Final answer:
Subsidized loans are favorable for students because the government pays the interest while they are in school and during grace and deferment periods, whereas unsubsidized loans accumulate interest immediately. Grants are financial awards that don't need to be repaid, making them different from loans which do require repayment.
Step-by-step explanation:
The difference between subsidized and unsubsidized loans lies in who pays the interest on the loans during certain periods. With subsidized loans, the government covers the interest while the student is in school at least half-time, during the grace period after graduation, and during any deferment periods. This means that the loan balance does not increase with interest during these times. In contrast, unsubsidized loans accrue interest as soon as the loan is disbursed to the student, and the student is responsible for paying all the interest, although they can choose to defer the interest payments while they are in school, which would cause the interest to capitalize and add to the principal balance of the loan.

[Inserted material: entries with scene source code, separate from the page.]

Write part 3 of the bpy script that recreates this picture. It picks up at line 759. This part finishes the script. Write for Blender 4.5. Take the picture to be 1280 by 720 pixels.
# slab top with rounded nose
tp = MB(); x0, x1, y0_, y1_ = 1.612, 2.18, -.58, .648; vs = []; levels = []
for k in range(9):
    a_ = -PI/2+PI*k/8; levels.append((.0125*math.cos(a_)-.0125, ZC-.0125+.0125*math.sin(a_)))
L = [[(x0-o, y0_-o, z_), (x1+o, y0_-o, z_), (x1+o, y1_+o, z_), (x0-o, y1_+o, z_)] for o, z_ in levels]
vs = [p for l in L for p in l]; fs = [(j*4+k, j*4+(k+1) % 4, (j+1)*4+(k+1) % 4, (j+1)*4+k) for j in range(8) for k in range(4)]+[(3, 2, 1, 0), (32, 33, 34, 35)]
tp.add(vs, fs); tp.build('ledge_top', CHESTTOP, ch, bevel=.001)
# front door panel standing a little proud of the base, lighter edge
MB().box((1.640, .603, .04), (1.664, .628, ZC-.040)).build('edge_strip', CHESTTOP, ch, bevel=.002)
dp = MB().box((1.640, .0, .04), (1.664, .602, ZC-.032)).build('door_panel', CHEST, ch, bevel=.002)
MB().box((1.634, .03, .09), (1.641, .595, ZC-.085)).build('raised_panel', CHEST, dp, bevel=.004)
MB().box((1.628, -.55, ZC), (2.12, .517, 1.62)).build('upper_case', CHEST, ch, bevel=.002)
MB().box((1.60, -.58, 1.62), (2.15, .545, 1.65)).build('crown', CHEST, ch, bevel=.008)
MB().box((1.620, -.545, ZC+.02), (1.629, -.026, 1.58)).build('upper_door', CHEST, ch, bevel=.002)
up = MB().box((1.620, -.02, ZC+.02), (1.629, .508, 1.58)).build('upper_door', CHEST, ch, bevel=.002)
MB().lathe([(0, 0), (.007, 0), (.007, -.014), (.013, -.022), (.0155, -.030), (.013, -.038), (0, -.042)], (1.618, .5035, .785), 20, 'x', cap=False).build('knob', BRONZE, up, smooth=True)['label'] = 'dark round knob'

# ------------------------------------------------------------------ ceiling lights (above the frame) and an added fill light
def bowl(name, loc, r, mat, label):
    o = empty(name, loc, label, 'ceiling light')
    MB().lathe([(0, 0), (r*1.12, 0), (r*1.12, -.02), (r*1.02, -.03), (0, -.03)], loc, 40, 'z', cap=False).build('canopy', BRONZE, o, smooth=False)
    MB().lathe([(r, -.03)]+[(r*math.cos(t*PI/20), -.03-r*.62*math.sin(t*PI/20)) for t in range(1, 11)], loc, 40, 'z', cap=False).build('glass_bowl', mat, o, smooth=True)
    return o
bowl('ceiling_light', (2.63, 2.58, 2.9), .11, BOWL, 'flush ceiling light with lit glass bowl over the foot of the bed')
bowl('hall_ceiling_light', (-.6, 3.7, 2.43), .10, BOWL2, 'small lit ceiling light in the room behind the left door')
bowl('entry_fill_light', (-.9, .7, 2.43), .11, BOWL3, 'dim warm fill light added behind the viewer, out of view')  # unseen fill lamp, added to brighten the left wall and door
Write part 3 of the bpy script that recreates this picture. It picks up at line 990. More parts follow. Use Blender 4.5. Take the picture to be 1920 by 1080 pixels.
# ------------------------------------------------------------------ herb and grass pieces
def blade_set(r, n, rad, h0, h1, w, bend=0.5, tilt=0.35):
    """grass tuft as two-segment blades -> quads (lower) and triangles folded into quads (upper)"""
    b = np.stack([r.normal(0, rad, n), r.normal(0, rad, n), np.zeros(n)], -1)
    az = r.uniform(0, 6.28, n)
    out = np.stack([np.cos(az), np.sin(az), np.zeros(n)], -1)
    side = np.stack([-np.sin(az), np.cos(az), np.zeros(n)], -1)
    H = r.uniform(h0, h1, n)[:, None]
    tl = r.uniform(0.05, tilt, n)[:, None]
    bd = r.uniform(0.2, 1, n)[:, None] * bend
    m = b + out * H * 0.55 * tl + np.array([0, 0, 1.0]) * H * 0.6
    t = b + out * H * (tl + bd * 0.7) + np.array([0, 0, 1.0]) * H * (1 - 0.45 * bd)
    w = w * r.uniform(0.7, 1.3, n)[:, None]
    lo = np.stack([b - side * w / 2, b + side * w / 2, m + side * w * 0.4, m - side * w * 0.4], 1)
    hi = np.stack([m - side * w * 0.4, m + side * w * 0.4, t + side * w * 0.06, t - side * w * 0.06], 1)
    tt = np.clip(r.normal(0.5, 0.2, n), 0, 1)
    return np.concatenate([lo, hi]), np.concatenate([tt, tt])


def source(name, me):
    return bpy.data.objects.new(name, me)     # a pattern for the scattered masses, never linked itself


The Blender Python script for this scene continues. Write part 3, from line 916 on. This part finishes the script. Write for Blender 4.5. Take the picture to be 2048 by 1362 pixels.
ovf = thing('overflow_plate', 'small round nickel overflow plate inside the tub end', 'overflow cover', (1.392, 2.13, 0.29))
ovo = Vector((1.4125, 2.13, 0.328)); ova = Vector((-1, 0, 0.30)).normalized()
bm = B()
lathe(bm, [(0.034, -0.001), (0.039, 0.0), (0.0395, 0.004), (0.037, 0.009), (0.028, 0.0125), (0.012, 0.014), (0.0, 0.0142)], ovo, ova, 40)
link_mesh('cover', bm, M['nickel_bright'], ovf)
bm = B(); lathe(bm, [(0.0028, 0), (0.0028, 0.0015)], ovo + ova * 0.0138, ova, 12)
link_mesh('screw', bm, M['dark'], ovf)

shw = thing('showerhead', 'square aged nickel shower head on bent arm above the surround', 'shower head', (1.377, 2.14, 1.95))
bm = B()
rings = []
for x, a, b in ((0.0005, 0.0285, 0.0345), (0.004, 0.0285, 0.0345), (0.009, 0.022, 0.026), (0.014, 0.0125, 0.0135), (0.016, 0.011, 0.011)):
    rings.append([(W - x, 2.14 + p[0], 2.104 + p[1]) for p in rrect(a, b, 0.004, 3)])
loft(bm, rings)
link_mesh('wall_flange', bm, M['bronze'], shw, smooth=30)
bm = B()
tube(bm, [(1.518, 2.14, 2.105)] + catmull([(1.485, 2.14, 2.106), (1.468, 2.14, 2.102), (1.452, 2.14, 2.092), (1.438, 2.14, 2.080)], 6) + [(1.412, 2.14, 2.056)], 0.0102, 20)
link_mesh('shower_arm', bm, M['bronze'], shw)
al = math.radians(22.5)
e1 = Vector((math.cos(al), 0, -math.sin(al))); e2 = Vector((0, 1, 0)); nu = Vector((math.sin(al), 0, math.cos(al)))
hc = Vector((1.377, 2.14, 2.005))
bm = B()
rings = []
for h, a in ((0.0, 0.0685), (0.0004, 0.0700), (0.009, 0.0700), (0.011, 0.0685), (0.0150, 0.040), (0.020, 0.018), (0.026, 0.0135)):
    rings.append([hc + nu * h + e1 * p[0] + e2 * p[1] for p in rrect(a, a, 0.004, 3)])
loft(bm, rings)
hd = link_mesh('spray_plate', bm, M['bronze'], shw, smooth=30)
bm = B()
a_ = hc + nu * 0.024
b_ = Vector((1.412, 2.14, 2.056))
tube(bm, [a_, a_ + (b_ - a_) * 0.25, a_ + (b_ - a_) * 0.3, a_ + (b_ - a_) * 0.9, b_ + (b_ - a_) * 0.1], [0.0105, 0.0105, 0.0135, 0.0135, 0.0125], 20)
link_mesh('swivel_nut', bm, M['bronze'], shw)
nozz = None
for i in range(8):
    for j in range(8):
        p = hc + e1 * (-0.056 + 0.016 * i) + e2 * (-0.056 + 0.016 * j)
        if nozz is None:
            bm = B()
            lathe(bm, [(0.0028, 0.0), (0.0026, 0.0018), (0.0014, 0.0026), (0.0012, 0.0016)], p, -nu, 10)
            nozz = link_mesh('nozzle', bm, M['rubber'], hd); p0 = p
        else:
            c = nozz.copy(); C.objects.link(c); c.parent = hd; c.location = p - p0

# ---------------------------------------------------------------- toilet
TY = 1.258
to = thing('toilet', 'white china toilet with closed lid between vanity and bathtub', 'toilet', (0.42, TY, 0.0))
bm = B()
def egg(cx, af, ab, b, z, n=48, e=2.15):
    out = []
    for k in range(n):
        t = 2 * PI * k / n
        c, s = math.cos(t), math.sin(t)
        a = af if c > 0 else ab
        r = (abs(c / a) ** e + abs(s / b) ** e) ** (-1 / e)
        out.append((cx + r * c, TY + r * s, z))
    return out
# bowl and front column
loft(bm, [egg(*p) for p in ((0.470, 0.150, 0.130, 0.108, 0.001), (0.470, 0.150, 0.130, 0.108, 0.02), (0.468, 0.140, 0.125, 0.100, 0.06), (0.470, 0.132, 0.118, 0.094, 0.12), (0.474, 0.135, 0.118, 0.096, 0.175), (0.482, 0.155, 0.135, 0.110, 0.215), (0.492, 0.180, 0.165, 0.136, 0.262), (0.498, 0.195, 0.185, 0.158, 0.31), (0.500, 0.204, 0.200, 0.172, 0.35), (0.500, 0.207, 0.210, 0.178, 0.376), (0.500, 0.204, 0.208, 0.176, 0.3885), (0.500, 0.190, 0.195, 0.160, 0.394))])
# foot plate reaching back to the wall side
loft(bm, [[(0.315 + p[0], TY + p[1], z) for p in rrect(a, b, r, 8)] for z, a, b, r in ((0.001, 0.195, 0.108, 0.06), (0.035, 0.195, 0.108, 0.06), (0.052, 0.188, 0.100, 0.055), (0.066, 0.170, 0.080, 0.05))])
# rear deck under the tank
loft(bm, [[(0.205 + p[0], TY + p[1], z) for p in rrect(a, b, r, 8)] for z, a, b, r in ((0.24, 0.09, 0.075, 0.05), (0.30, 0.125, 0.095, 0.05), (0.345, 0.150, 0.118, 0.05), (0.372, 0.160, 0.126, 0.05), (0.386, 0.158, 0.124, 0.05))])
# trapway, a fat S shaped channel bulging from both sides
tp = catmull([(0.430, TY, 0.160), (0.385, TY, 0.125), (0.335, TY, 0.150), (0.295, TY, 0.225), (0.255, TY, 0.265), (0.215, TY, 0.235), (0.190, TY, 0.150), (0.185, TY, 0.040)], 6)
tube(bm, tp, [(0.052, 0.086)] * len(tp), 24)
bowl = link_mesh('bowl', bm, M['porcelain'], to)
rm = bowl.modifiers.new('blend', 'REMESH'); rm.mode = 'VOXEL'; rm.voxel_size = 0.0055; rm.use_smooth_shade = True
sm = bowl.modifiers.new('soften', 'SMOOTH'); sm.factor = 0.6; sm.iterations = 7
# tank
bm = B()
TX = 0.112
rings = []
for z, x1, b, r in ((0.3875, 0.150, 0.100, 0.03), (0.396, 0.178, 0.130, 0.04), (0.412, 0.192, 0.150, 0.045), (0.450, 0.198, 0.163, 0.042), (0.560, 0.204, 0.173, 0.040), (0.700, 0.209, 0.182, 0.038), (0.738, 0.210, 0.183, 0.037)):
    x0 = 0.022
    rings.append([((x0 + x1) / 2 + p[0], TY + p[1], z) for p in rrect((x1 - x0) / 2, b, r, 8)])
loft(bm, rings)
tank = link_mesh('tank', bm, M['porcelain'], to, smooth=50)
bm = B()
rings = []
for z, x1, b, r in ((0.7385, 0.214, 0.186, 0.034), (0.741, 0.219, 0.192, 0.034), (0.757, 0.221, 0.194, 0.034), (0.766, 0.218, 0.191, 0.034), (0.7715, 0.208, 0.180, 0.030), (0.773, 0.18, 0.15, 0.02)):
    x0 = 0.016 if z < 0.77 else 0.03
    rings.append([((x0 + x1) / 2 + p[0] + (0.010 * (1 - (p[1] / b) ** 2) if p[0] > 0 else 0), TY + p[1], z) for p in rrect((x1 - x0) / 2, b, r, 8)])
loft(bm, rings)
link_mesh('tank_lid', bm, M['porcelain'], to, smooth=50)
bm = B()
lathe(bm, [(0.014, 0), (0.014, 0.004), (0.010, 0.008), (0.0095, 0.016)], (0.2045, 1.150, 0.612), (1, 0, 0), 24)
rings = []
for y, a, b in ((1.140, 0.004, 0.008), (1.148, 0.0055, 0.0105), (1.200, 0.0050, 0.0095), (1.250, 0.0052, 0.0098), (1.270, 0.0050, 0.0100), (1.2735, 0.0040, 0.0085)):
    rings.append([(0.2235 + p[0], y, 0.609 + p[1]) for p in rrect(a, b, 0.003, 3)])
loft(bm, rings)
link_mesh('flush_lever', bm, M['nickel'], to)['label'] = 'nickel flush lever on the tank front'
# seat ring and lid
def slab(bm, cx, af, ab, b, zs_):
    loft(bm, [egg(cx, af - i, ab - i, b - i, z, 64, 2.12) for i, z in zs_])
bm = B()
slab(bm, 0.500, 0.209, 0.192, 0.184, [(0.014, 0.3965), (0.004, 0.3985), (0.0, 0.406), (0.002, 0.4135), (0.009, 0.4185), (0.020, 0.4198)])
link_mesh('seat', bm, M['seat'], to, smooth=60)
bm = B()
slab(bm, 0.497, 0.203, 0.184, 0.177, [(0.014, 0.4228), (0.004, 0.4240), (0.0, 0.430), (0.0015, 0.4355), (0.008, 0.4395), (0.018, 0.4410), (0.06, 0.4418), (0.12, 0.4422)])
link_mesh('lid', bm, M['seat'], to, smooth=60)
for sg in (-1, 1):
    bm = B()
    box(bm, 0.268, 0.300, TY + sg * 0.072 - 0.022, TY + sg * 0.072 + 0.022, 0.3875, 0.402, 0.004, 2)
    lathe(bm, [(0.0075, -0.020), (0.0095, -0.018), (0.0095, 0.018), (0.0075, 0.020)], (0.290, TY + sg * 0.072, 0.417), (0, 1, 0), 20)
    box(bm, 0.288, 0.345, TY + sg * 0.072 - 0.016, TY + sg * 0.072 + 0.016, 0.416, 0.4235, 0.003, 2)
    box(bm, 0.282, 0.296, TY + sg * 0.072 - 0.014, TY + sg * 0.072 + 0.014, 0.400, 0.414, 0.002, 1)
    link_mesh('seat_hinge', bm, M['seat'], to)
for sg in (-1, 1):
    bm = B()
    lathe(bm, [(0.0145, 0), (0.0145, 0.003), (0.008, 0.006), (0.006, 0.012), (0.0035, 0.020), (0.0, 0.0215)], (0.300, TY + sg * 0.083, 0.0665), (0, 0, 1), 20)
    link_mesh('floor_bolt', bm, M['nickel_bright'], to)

Grants, on the other hand, are typically need-based financial awards that do not need to be repaid. Students seeking financial assistance will often consider grants vs. loans; grants are preferable since they are essentially free money, whereas loans must be repaid with interest.
Liz's statement is mostly correct in pointing out that interest on subsidized loans is covered by the government during specific periods, which can be very beneficial for students who need to borrow money for college expenses. The key advantage of subsidized loans is that they can save students a significant amount of money in interest costs.